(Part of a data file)
— BEGIN —

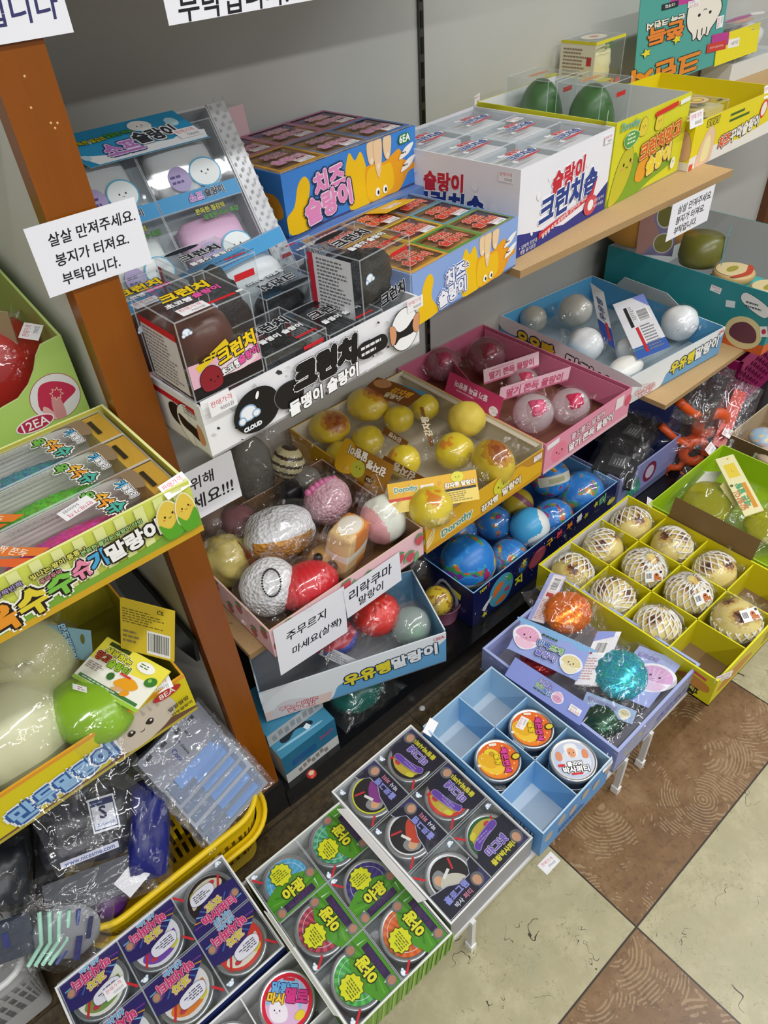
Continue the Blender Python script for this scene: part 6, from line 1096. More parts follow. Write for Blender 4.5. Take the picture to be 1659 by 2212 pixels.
def mochi_proto(label, M, rot, seed, tag_=None):
    r = .0485; o = thing('mochi_squishy', label, 'squishy toy', M=M, group='netted mochi in the yellow carton'); m = MB(); sp = [Vector(q).normalized() for q in ((.3, -.55, .75), (-.45, -.2, .85), (.1, .6, .7))]
    def colr(q):
        k = max(q.dot(b) for b in sp) + .03 * noise.noise(q * 6)
        return '5a3020' if k > .978 else '9a6a3a' if k > .955 else 'd8b866' if k > .9 else 'e8d586'
    m.ell((0, 0, 0), (r, r, r * .93), 'e8d586', 'squishy', 44, .03, 2, seed, fn=colr); m.build('mochi', o); m = MB(); net(m, r, rot); m.build('foam_net', o)
    m = MB(); wrap(m, (0, 0, 0), (r * 1.04, r * 1.04, r), seed, tail=(math.cos(seed), math.sin(seed), .9), tl=.15); m.build('clear_bag', o)
    if tag_:
        m = MB(); T = TR(0, 0, 0, *tag_); m.M = T; a = Art(m, (-.02, -.0545, -.013), (1, 0, 0), (0, 0, 1)); m.sheet([(-.02, -.0545, -.013), (.02, -.0545, -.013), (.02, -.0545, .013), (-.02, -.0545, .013)], .0005, 'f0efee'); a.bars(.002, .006, .014, .016, seed); a.ell(.026, .013, .006, .007, 'c8702c'); a.ell(.026, .015, .0025, .002, '2a1810', n=8); logo(a, '쫀득', .029, .005, .016, 'd8782c', '2a1810'); a.ell(.036, .021, .003, .003, '202020', n=10); m.build('label', o)
    return o
cell = lambda i, j, dz=0: TR(.989 + w * (i + .5) / 3, .247 + d * (j + .5) / 4, Z + .053 + dz)
P1 = mochi_proto('netted mochi in the back left cell of the yellow carton, bare spotted side up', cell(0, 3) @ TR(0, 0, 0, 10), TR(0, 0, 0, 0, 10, 75), 61)
P2 = mochi_proto('netted mochi with a white barcode tag in the middle of the yellow carton', cell(1, 2, .012) @ TR(0, 0, 0, 0), TR(0, 0, 0, 0, 15, 5), 62, (-35, -30))
P3 = mochi_proto('largest netted mochi with tag, nearest the camera at the right edge of the photo', cell(1, 0, .022) @ TR(0, 0, 0, 0), TR(0, 0, 0, 0, 170, 0), 63, (-25, -62))
g_ = 'netted mochi in the yellow carton'
for pr, i, j, dz, rz, rx, lb in ((P1, 1, 3, .0, 120, 10, 'netted mochi in the back row of the yellow carton, centre cell'), (P1, 2, 3, .0, 60, -8, 'netted mochi in the back right corner cell of the yellow carton'), (P1, 0, 2, .004, 200, 0, 'netted mochi in the left column of the yellow carton, second from the back'), (P1, 2, 2, .004, 330, -20, 'netted mochi with two dark spots right in front of the kraft flap'), (P2, 0, 1, .0, 100, 20, 'netted mochi beside the lilac carton edge, third cell of the left column'), (P2, 1, 1, .016, 15, -12, 'netted mochi with tag in the centre column, third cell from the back'), (P1, 2, 1, 0, 80, 0, 'netted mochi mostly hidden behind the kraft flap')):
    dup(pr, cell(i, j, dz) @ TR(0, 0, 0, rz, rx), lb, g_)

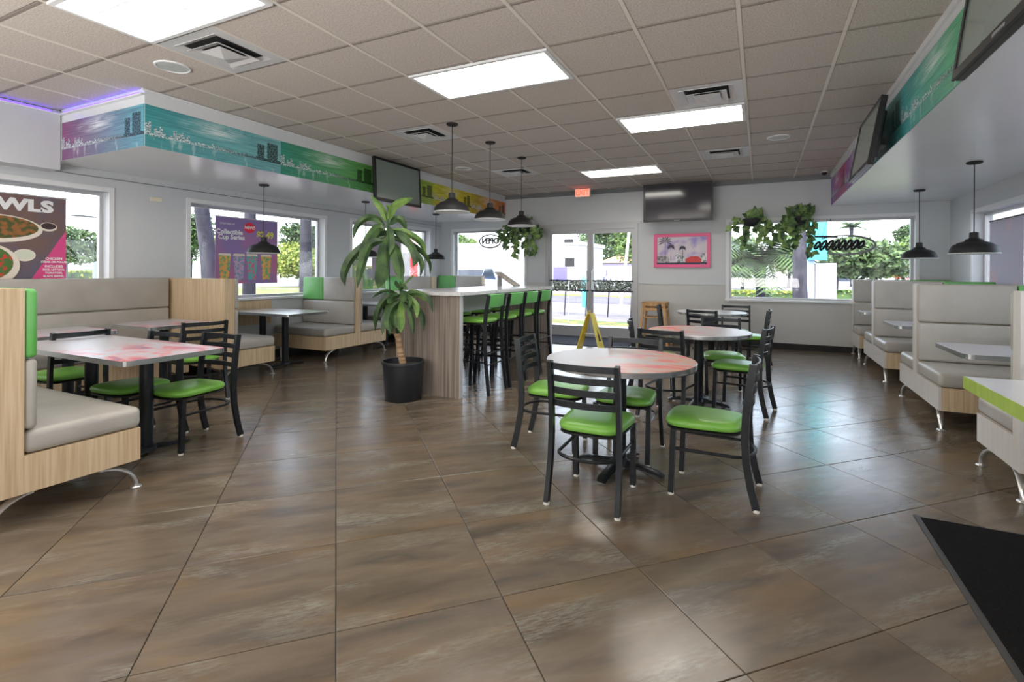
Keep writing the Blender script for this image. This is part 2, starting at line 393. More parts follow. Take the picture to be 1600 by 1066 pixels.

— END —

REQUEST:
Count how many lines above contain the word "More". Reply with the number alone.

COMPLETE RESPONSE:
2